Die Fans waren schon nachmittags durch Bolognas Altstadt gezogen, hatten gesungen auf den Wegen zur Piazza Maggiore, sie hatten sogar einen kleinen Fußballplatz vor dem Stadion aufgebaut und Fahnen aufgehängt. Große Kulissen sind selten bei einer U21-EM. Doch diesmal wurde das deutsche Team schon ausgepfiffen, als es eine Dreiviertelstunde vor dem Spiel zum Aufwärmen ins Stadion einlief.
Rumänien spielte nach dem 1:1 weiter wild, Straßenfußball im Stadion. Deutschland war mindestens ein paar Minuten lang überfordert. Kurz vor der Pause flog die nächste Flanke in den Strafraum, diesmal stand Puscas zwischen Baumgartl und Maximilian Mittelstädt frei, Alexander Nübel konnte seinen Kopfball nicht halten. Und es war nur der Torhüter vom FC Schalke, der ein 1:3 vor der Pause verhinderte. Puscas sprang vor dem wie kraftlos wirkenden Baumgartl allein in die Luft, Nübel hielt einen beinahe unhaltbaren Ball.
"In der Halbzeit haben wir uns in Ruhe darüber unterhalten, ob das die Art und Weise ist, wie wir uns aus dem Turnier verabschieden oder ob wir den Kampf noch mal annehmen wollen", sagte Stefan Kuntz im ZDF nach dem "Saunagang". Nach der Pause schien alles in einem mutigen Matchplan aufzugehen.
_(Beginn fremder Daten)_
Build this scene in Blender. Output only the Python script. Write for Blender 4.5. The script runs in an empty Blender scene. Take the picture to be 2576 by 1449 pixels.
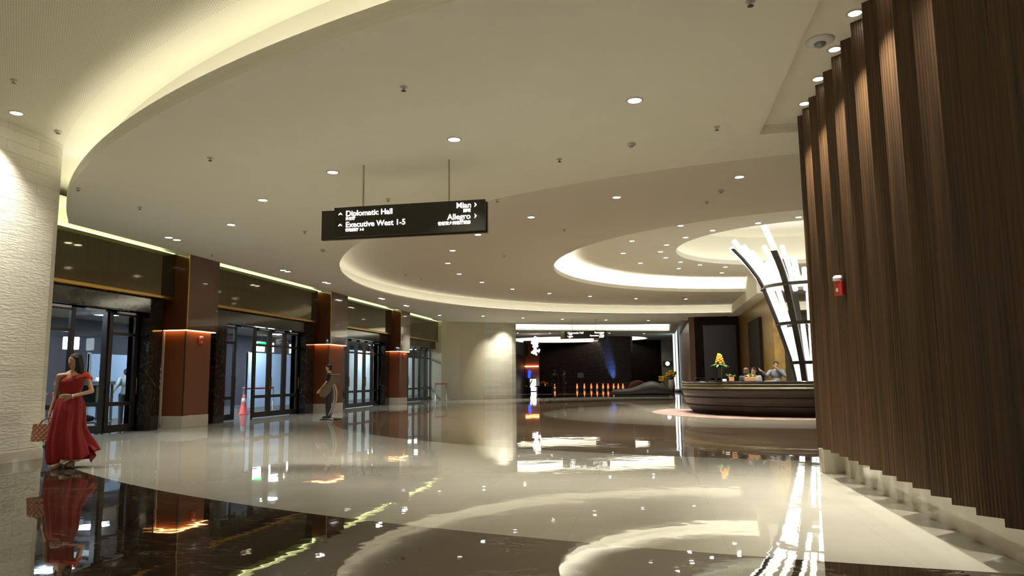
import bpy, bmesh, math, random
from mathutils import Vector, Matrix
random.seed(7)
S = bpy.context.scene
COL = S.collection
# ------------------------------------------------------------------ camera
F, YAW, PIT, ROL = 1818., math.radians(10.83), math.radians(7.08), math.radians(-.597)
fw = Vector((-math.sin(YAW)*math.cos(PIT), math.cos(YAW)*math.cos(PIT), math.sin(PIT)))
rt = Vector((math.cos(YAW), math.sin(YAW), 0)); up = rt.cross(fw)
c, s = math.cos(ROL), math.sin(ROL)
rr, uu = c*rt + s*up, -s*rt + c*up
cam_d = bpy.data.cameras.new('camera'); cam = bpy.data.objects.new('camera', cam_d); COL.objects.link(cam)
cam_d.sensor_width = 36; cam_d.lens = F/2576*36; cam_d.clip_start = .05; cam_d.clip_end = 300
M = Matrix((rr, uu, -fw)).transposed().to_4x4(); M.translation = (0, 0, 1.25)
cam.matrix_world = M
S.camera = cam
# ------------------------------------------------------------------ world, exposure
w = bpy.data.worlds.new('World'); S.world = w; w.use_nodes = True
w.node_tree.nodes['Background'].inputs[0].default_value = (.9, .85, .75, 1)
w.node_tree.nodes['Background'].inputs[1].default_value = .02
S.view_settings.view_transform = 'Standard'; S.view_settings.look = 'None'
S.view_settings.gamma = 1; S.view_settings.use_curve_mapping = False
S.view_settings.exposure = 0.54
S.cycles.use_denoising = True
S.cycles.max_bounces = 7; S.cycles.diffuse_bounces = 4; S.cycles.glossy_bounces = 3
S.cycles.transmission_bounces = 4; S.cycles.transparent_max_bounces = 10
S.cycles.sample_clamp_indirect = 5; S.cycles.sample_clamp_direct = 0
S.cycles.caustics_reflective = False; S.cycles.caustics_refractive = False
# strengths of the room's own lamps
WARM = (1.0, .94, .76); NEUT = (1.0, .96, .84); COOL = (.62, .78, 1.0)
E_COVE_A, E_COVE_B, E_COVE_C, E_COVE_D = 9, 5.2, 60, 6.5
E_DOWN = 14
P_DOWN = 850
# ------------------------------------------------------------------ materials
def nodes(name):
    m = bpy.data.materials.new(name); m.use_nodes = True
    nt = m.node_tree; return m, nt, nt.nodes['Principled BSDF']
def N(nt, t, **kw):
    n = nt.nodes.new(t)
    for k, v in kw.items(): setattr(n, k, v)
    return n
def mat(name, col, rough=.5, metal=0, spec=.5, coat=0, emis=0, ecol=None, noise=0, nscale=6, bump=0, bscale=40, aniso=None):
    m, nt, b = nodes(name)
    b.inputs['Base Color'].default_value = (*col, 1); b.inputs['Roughness'].default_value = rough
    b.inputs['Metallic'].default_value = metal; b.inputs['Specular IOR Level'].default_value = spec
    b.inputs['Coat Weight'].default_value = coat; b.inputs['Coat Roughness'].default_value = .03
    if emis:
        b.inputs['Emission Color'].default_value = (*(ecol or col), 1); b.inputs['Emission Strength'].default_value = emis
    tc = N(nt, 'ShaderNodeTexCoord')
    mp = N(nt, 'ShaderNodeMapping'); nt.links.new(tc.outputs['Object'], mp.inputs[0])
    if aniso: mp.inputs['Scale'].default_value = aniso
    if noise:
        n = N(nt, 'ShaderNodeTexNoise'); n.inputs['Scale'].default_value = nscale; n.inputs['Detail'].default_value = 4
        nt.links.new(mp.outputs[0], n.inputs['Vector'])
        mx = N(nt, 'ShaderNodeMix', data_type='RGBA')
        mx.inputs[6].default_value = (*[v*(1-noise) for v in col], 1)
        mx.inputs[7].default_value = (*[min(1, v*(1+noise)) for v in col], 1)
        nt.links.new(n.outputs['Fac'], mx.inputs[0]); nt.links.new(mx.outputs[2], b.inputs['Base Color'])
    if bump:
        n2 = N(nt, 'ShaderNodeTexNoise'); n2.inputs['Scale'].default_value = bscale; n2.inputs['Detail'].default_value = 3
        nt.links.new(mp.outputs[0], n2.inputs['Vector'])
        bp = N(nt, 'ShaderNodeBump'); bp.inputs['Strength'].default_value = bump; bp.inputs['Distance'].default_value = .01
        nt.links.new(n2.outputs['Fac'], bp.inputs['Height']); nt.links.new(bp.outputs[0], b.inputs['Normal'])
    return m
def emat(name, col, e):
    m = bpy.data.materials.new(name); m.use_nodes = True; nt = m.node_tree; nt.nodes.clear()
    o = N(nt, 'ShaderNodeOutputMaterial'); em = N(nt, 'ShaderNodeEmission')
    em.inputs[0].default_value = (*col, 1); em.inputs[1].default_value = e
    nt.links.new(em.outputs[0], o.inputs[0]); return m
def ramp(nt, src, stops, interp='LINEAR'):
    r = N(nt, 'ShaderNodeValToRGB'); r.color_ramp.interpolation = interp
    el = r.color_ramp.elements
    while len(el) < len(stops): el.new(.5)
    for e, (p, cc) in zip(el, stops): e.position = p; e.color = (*cc, 1) if len(cc) == 3 else cc
    nt.links.new(src, r.inputs[0]); return r
def mix(nt, fac, a, b):
    m = N(nt, 'ShaderNodeMix', data_type='RGBA')
    for i, v in ((0, fac), (6, a), (7, b)):
        if isinstance(v, (int, float)): m.inputs[i].default_value = v
        elif isinstance(v, tuple): m.inputs[i].default_value = (*v, 1)
        else: nt.links.new(v, m.inputs[i])
    return m.outputs[2]
def math_(nt, op, a, b=None):
    m = N(nt, 'ShaderNodeMath', operation=op)
    for i, v in ((0, a), (1, b)):
        if v is None: continue
        if isinstance(v, (int, float)): m.inputs[i].default_value = v
        else: nt.links.new(v, m.inputs[i])
    return m.outputs[0]
def glassmat(name, tint, refl=.08):
    m = bpy.data.materials.new(name); m.use_nodes = True; nt = m.node_tree; nt.nodes.clear()
    o = N(nt, 'ShaderNodeOutputMaterial'); t = N(nt, 'ShaderNodeBsdfTransparent'); g = N(nt, 'ShaderNodeBsdfGlossy')
    t.inputs[0].default_value = (*tint, 1); g.inputs['Roughness'].default_value = .02
    lw = N(nt, 'ShaderNodeLayerWeight'); f4 = math_(nt, 'ADD', math_(nt, 'MULTIPLY', math_(nt, 'POWER', lw.outputs['Facing'], 4.0), .7), .03)
    mx = N(nt, 'ShaderNodeMixShader'); nt.links.new(f4, mx.inputs[0])
    nt.links.new(t.outputs[0], mx.inputs[1]); nt.links.new(g.outputs[0], mx.inputs[2]); nt.links.new(mx.outputs[0], o.inputs[0])
    return m
OX, OY = 4.45, 26.3                      # centre of the lobby's concentric rings
def floor_material():
    m, nt, b = nodes('polished_marble_floor')
    g = N(nt, 'ShaderNodeNewGeometry'); pos = g.outputs['Position']
    sx = N(nt, 'ShaderNodeSeparateXYZ'); nt.links.new(pos, sx.inputs[0])
    dx = math_(nt, 'SUBTRACT', sx.outputs[0], OX); dy = math_(nt, 'SUBTRACT', sx.outputs[1], OY)
    r = math_(nt, 'SQRT', math_(nt, 'ADD', math_(nt, 'MULTIPLY', dx, dx), math_(nt, 'MULTIPLY', dy, dy)))
    n1 = N(nt, 'ShaderNodeTexNoise'); n1.inputs['Scale'].default_value = .9; n1.inputs['Detail'].default_value = 8; n1.inputs['Distortion'].default_value = 1.2
    nt.links.new(pos, n1.inputs['Vector'])
    # thin light veins: distance of a warped noise from its middle value
    mp = N(nt, 'ShaderNodeMapping'); mp.inputs['Rotation'].default_value = (0, 0, .5); mp.inputs['Scale'].default_value = (.8, 3.4, 1)
    nt.links.new(pos, mp.inputs[0])
    n2 = N(nt, 'ShaderNodeTexNoise'); n2.inputs['Scale'].default_value = 2.0; n2.inputs['Detail'].default_value = 9; n2.inputs['Distortion'].default_value = 1.3
    nt.links.new(mp.outputs[0], n2.inputs['Vector'])
    v = math_(nt, 'ABSOLUTE', math_(nt, 'SUBTRACT', n2.outputs['Fac'], .5))
    vein = ramp(nt, v, [(0, (1, 1, 1)), (.004, (.5, .5, .5)), (.010, (0, 0, 0))]).outputs[0]
    patch = ramp(nt, n1.outputs['Fac'], [(.44, (0, 0, 0)), (.58, (1, 1, 1))]).outputs[0]
    veinp = math_(nt, 'MULTIPLY', vein, patch)
    cream = mix(nt, n1.outputs['Fac'], (.36, .34, .275), (.47, .445, .37))
    cream = mix(nt, math_(nt, 'MULTIPLY', vein, .25), cream, (.30, .26, .19))
    brown = mix(nt, n1.outputs['Fac'], (.12, .08, .048), (.21, .15, .095))
    beige = mix(nt, n1.outputs['Fac'], (.25, .22, .165), (.33, .30, .23))
    dark = mix(nt, n1.outputs['Fac'], (.010, .007, .004), (.040, .028, .018))
    dark = mix(nt, math_(nt, 'MULTIPLY', veinp, .8), dark, (.42, .34, .24))
    c1 = mix(nt, math_(nt, 'GREATER_THAN', r, 8.3), beige, brown)
    c2 = mix(nt, math_(nt, 'GREATER_THAN', r, 15.02), c1, cream)
    c3 = mix(nt, math_(nt, 'GREATER_THAN', r, 21.2), c2, dark)
    door = math_(nt, 'LESS_THAN', sx.outputs[0], -12.0)
    c3 = mix(nt, math_(nt, 'LESS_THAN', sx.outputs[1], 3.0), c3, cream)  # unseen floor behind the view made cream to throw light up to the ceiling
    c4 = mix(nt, door, c3, cream)
    strip = math_(nt, 'MULTIPLY', math_(nt, 'GREATER_THAN', sx.outputs[1], 52.0), math_(nt, 'LESS_THAN', sx.outputs[1], 55.5))
    c5 = mix(nt, strip, c4, cream)
    # tile joints every 1.2 m
    fx = math_(nt, 'ABSOLUTE', math_(nt, 'SUBTRACT', math_(nt, 'FRACT', math_(nt, 'DIVIDE', math_(nt, 'ADD', sx.outputs[0], 40.3), 1.2)), .5))
    fy = math_(nt, 'ABSOLUTE', math_(nt, 'SUBTRACT', math_(nt, 'FRACT', math_(nt, 'DIVIDE', math_(nt, 'ADD', sx.outputs[1], 40.1), 1.2)), .5))
    j = math_(nt, 'GREATER_THAN', math_(nt, 'MAXIMUM', fx, fy), .4985)
    c6 = mix(nt, math_(nt, 'MULTIPLY', j, .35), c5, (.2, .16, .11))
    nt.links.new(c6, b.inputs['Base Color'])
    b.inputs['Roughness'].default_value = .018; b.inputs['IOR'].default_value = 1.85
    # slow waviness of hand polished slabs
    n3 = N(nt, 'ShaderNodeTexNoise'); n3.inputs['Scale'].default_value = 1.7; n3.inputs['Detail'].default_value = 3
    nt.links.new(pos, n3.inputs['Vector'])
    bp = N(nt, 'ShaderNodeBump'); bp.inputs['Strength'].default_value = 1; bp.inputs['Distance'].default_value = .0016
    nt.links.new(n3.outputs['Fac'], bp.inputs['Height']); nt.links.new(bp.outputs[0], b.inputs['Normal'])
    return m
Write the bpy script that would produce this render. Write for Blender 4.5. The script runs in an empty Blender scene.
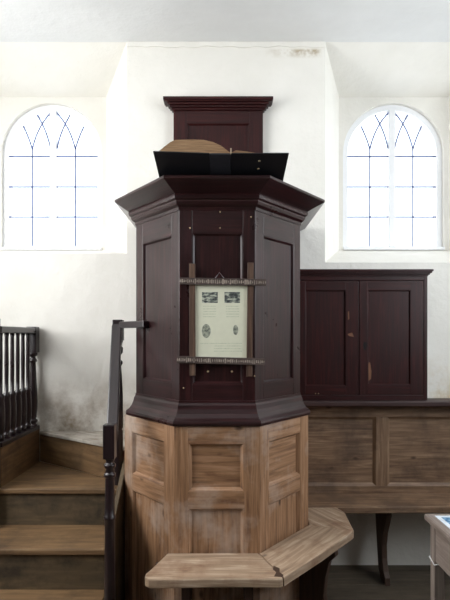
import bpy, math, random
from mathutils import Vector as V
random.seed(7)
S = bpy.context.scene
C = S.collection
# ---------------------------------------------------------------- camera
cd = bpy.data.cameras.new('camera'); cam = bpy.data.objects.new('camera', cd); C.objects.link(cam)
cam.location = (0, 0, 1.5); cam.rotation_euler = (math.pi/2, 0, 0)
cd.sensor_fit = 'VERTICAL'; cd.sensor_height = 36; cd.lens = 30.0; cd.shift_y = 37/600
cd.clip_start = .05
S.camera = cam
# ---------------------------------------------------------------- world, exposure
w = bpy.data.worlds.new('sky'); S.world = w; w.use_nodes = True
bg = w.node_tree.nodes['Background']; bg.inputs[0].default_value = (.93, .97, 1, 1); bg.inputs[1].default_value = 3.6
S.view_settings.view_transform = 'Standard'; S.view_settings.look = 'None'
S.view_settings.gamma = 1; S.view_settings.exposure = 0.08
S.view_settings.use_curve_mapping = False
def daylight(name, loc, rot, sx, sy, power=0, col=(.93, .97, 1)):
    l = bpy.data.lights.new(name, 'AREA'); l.shape = 'RECTANGLE'; l.size = sx; l.size_y = sy
    if power: l.energy = power; l.color = col
    else: l.cycles.is_portal = True
    o = bpy.data.objects.new(name, l); o.location = loc; o.rotation_euler = rot; C.objects.link(o)
P2 = math.pi/2
WX0, WX1, WY0, WY1, CZ = -2.5, 2.6, -3.2, 3.289, 3.44
# added daylight lamps in guessed, unseen side windows, one per side wall opening
daylight('window_light_left', (WX0-.06, 1.45, 2.4), (0, -P2, 0), 1.5, 2.0, 72, (.98, .985, .98))
daylight('window_light_right', (WX1+.06, 1.5, 2.4), (0, P2, 0), 1.5, 1.8, 42, (.86, .93, 1))
for wx in (-1.28, 1.2435):
    daylight('window_portal', (wx, 3.83, 2.69), (-P2, 0, 0), .78, 1.12)

# ---------------------------------------------------------------- materials
def mat(name):
    m = bpy.data.materials.new(name); m.use_nodes = True
    nt = m.node_tree; return m, nt, nt.nodes['Principled BSDF']
def L(h):
    r = [int(h[i:i+2], 16)/255 for i in (0, 2, 4)]
    return tuple(c/12.92 if c <= .04045 else ((c+.055)/1.055)**2.4 for c in r)+(1,)
def N(nt, t, **k):
    n = nt.nodes.new(t)
    for a, b in k.items():
        if a.startswith('_'): setattr(n, a[1:], b)
        else: n.inputs[a.replace('-', ' ')].default_value = b
    return n
def ramp(nt, src, stops):
    r = nt.nodes.new('ShaderNodeValToRGB'); nt.links.new(src, r.inputs[0])
    e = r.color_ramp.elements
    while len(e) < len(stops): e.new(.5)
    for q, (p, c) in zip(e, stops): q.position = p; q.color = c
    return r.outputs[0]
def mix(nt, f, a, b, mode='MIX'):
    n = nt.nodes.new('ShaderNodeMix'); n.data_type = 'RGBA'; n.blend_type = mode
    for i, v in ((0, f), (6, a), (7, b)):
        if hasattr(v, 'links') or isinstance(v, bpy.types.NodeSocket): nt.links.new(v, n.inputs[i])
        else: n.inputs[i].default_value = v
    return n.outputs[2]
def wood(name, c0, c1, c2, rough=.5, stain=None, stain_amt=.5, stain_lo=.45, gscale=26, bump=.15, coat=0, knots=False, spec=.5, stain_scale=3.0):
    m, nt, b = mat(name); lk = nt.links.new
    uv = nt.nodes.new('ShaderNodeUVMap'); uv.uv_map = 'UVMap'
    mp = nt.nodes.new('ShaderNodeMapping'); mp.inputs['Scale'].default_value = (1.6, gscale, 1); lk(uv.outputs[0], mp.inputs[0])
    n1 = N(nt, 'ShaderNodeTexNoise', Scale=2.2, Detail=6, Roughness=.6, Distortion=.6); lk(mp.outputs[0], n1.inputs['Vector'])
    col = ramp(nt, n1.outputs[0], [(.3, L(c0)), (.5, L(c1)), (.72, L(c2))])
    tc = nt.nodes.new('ShaderNodeTexCoord')
    n2 = N(nt, 'ShaderNodeTexNoise', Scale=stain_scale, Detail=5, Roughness=.65); lk(tc.outputs['Object'], n2.inputs['Vector'])
    if stain:
        f = ramp(nt, n2.outputs[0], [(stain_lo, (0, 0, 0, 1)), (stain_lo+.2, (stain_amt,)*3+(1,))])
        col = mix(nt, f, col, L(stain))
    if knots:
        mp2 = nt.nodes.new('ShaderNodeMapping'); mp2.inputs['Scale'].default_value = (5, 9, 1); lk(uv.outputs[0], mp2.inputs[0])
        vo = N(nt, 'ShaderNodeTexVoronoi', Scale=1.0); lk(mp2.outputs[0], vo.inputs['Vector'])
        kf = ramp(nt, vo.outputs['Distance'], [(.05, (.85,)*3+(1,)), (.13, (0, 0, 0, 1))])
        col = mix(nt, kf, col, L('3a2418'))
    lk(col, b.inputs['Base Color'])
    b.inputs['Specular IOR Level'].default_value = spec
    rr = N(nt, 'ShaderNodeMapRange'); rr.inputs[3].default_value = rough-.08; rr.inputs[4].default_value = rough+.14
    lk(n2.outputs[0], rr.inputs[0]); lk(rr.outputs[0], b.inputs['Roughness'])
    if coat: b.inputs['Coat Weight'].default_value = coat; b.inputs['Coat Roughness'].default_value = .3
    bp = N(nt, 'ShaderNodeBump', Strength=bump, Distance=.002); lk(n1.outputs[0], bp.inputs['Height']); lk(bp.outputs[0], b.inputs['Normal'])
    return m
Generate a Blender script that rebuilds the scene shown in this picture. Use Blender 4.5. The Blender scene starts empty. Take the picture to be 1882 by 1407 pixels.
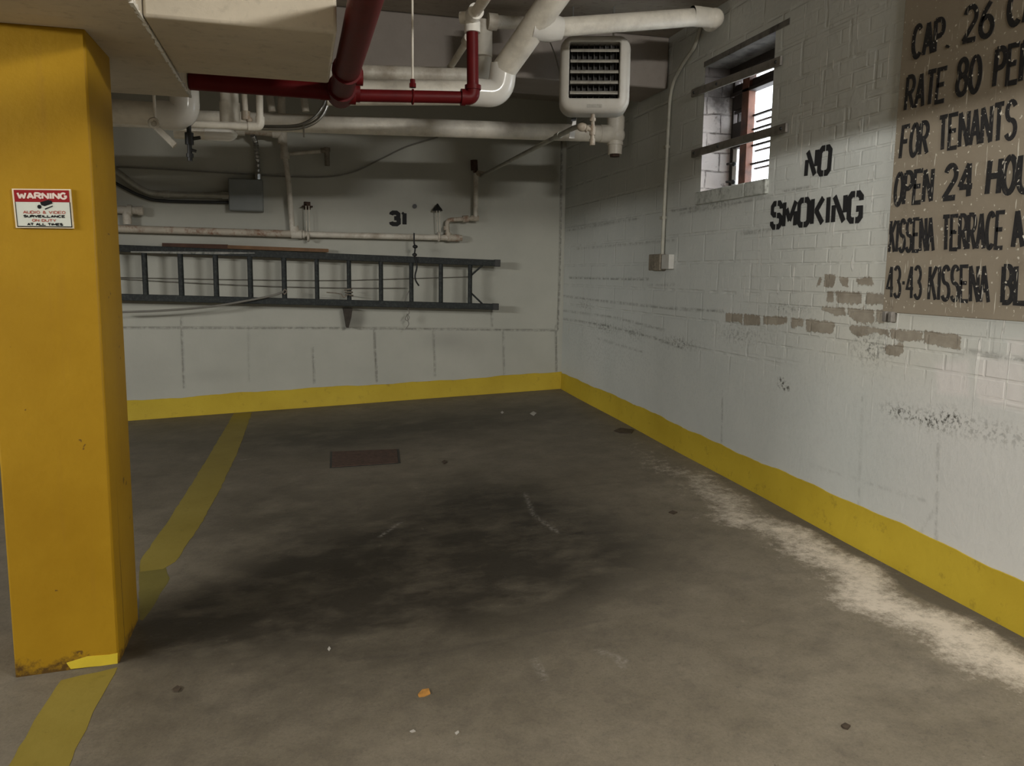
import bpy, bmesh, math, random
import numpy as np
from mathutils import Vector, Matrix

random.seed(7)
rng = np.random.default_rng(11)
SC = bpy.context.scene
COL = SC.collection

# ------------------------------------------------------------------ camera
CX, CY, FL = 941.0, 703.5, 1483.4
YAW, PITCH, ROLL = 0.25767111, -0.13354279, 0.0129501
EYE = 1.5
_f = Vector((math.sin(YAW)*math.cos(PITCH), math.cos(YAW)*math.cos(PITCH), math.sin(PITCH)))
_r0 = Vector((math.cos(YAW), -math.sin(YAW), 0))
_u0 = _r0.cross(_f)
_r = _r0*math.cos(ROLL) + _u0*math.sin(ROLL)
_u = -_r0*math.sin(ROLL) + _u0*math.cos(ROLL)
cam = bpy.data.cameras.new('camera')
cam.sensor_width = 36.0
cam.lens = FL/1882*36.0
cam.clip_start = .05
co = bpy.data.objects.new('camera', cam)
COL.objects.link(co)
M = Matrix((( _r.x, _u.x, -_f.x, 0), (_r.y, _u.y, -_f.y, 0), (_r.z, _u.z, -_f.z, EYE), (0, 0, 0, 1)))
co.matrix_world = M
SC.camera = co

# ------------------------------------------------------------------ world, lights, exposure
SC.view_settings.view_transform = 'Standard'
SC.view_settings.look = 'None'
SC.view_settings.gamma = 1
SC.view_settings.use_curve_mapping = False
SC.view_settings.exposure = 0.12
W = bpy.data.worlds.new('world'); SC.world = W
W.use_nodes = True
W.node_tree.nodes['Background'].inputs[0].default_value = (.93, .95, 1.0, 1)
W.node_tree.nodes['Background'].inputs[1].default_value = 6.5

def area(name, loc, target, power, sx, sy, color=(1, .955, .87)):
    l = bpy.data.lights.new(name, 'AREA')
    l.shape = 'RECTANGLE'; l.size = sx; l.size_y = sy; l.energy = power; l.color = color
    o = bpy.data.objects.new(name, l); COL.objects.link(o)
    o.location = loc
    d = Vector(target) - Vector(loc)
    o.rotation_euler = d.to_track_quat('-Z', 'Y').to_euler()
    return o
area('aisle_lamp', (-6.0, 1.25, 2.48), (2.7, 3.4, 1.4), 275, 3.3, .10, (1, .985, .94))
area('bay_lamp', (1.9, -3.5, 2.79), (0.3, 5, 1.3), 52, 1.4, .10, (1, .97, .90))
area('wall_lamp', (2.42, 0.1, 3.10), (-0.4, 4.0, 1.2), 100, 1.2, .10, (1, .97, .91))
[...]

Denn den Rumänen schwanden die Kräfte. Und Deutschland beruhigte das hektische Spiel. "In der zweiten Halbzeit haben wir es besser gespielt", sagte Waldschmidt, der mit nun sieben Treffern den Turnierrekord des Schweden Marcus Berg einstellte und ein Tor mehr geschossen hat als Pierre Littbarski, Torschützenkönig bei der U21-EM 1982. In der 50. Minute hielt Hagi Mo Dahoud im eigenen Strafraum fest. Waldschmidt lief ganz langsam an, dann traf er per Strafstoß cool zum Ausgleich.
Waldschmidt und Nmecha vergeben Großchancen
"Nadiem wollte schießen", verriet Waldschmidt später im ZDF mit Bezug auf den Hoffenheimer Amiri. "Aber ich fühle mich gut. Ich habe gesagt: ,Ich nehme den und mache ihn rein'. Das hat gut geklappt." Mit seinem verwandelten Strafstoß zum 2:2 gab Waldschmidt der Partie eine neue Wendung. So freute sich auch Amiri - Ärger muss Waldschmidt nicht befürchten. "Alles gut, wir sind ein Team, scheißegal", kommentierte Amiri lächelnd die Aktion.
Mit Amiri war Waldschmidt der Spieler des Tages, ließ sich oft zurückfallen, die klaren Angriffe liefen meistens über einen der beiden. Nach 83 Minuten allerdings war es auch Waldschmidt, der die Möglichkeit zum 3:2 ausließ. Deutschland ließ unter Pfiffen den Ball laufen, bestimmte die Schlussphase, es war nun die Aufgabe, die Kuntz vorhergesehen hatte. In der 85. Minute vergab der eingewechselte Lukas Nmecha eine noch größere Chance. Doch dann traf zunächst Waldschmidt in der 90. Minute, bevor Amiri in der Nachspielzeit bildschön das 4:2 hinzufügte.
Kuntz hatte noch ein paar mehr Sorgen gehabt als Hitze und Gegner: Benjamin Henrichs war gesperrt, Kapitän Tah und Angreifer Marco Richter angeschlagen. Tah spielte trotzdem von Beginn an, für Henrichs spielte Mittelstädt. Richter saß zunächst auf der Bank. Und für ihn stand Amiri in der Startelf. Jener Spieler also, der am Ende zum großen Jubellauf ansetzte.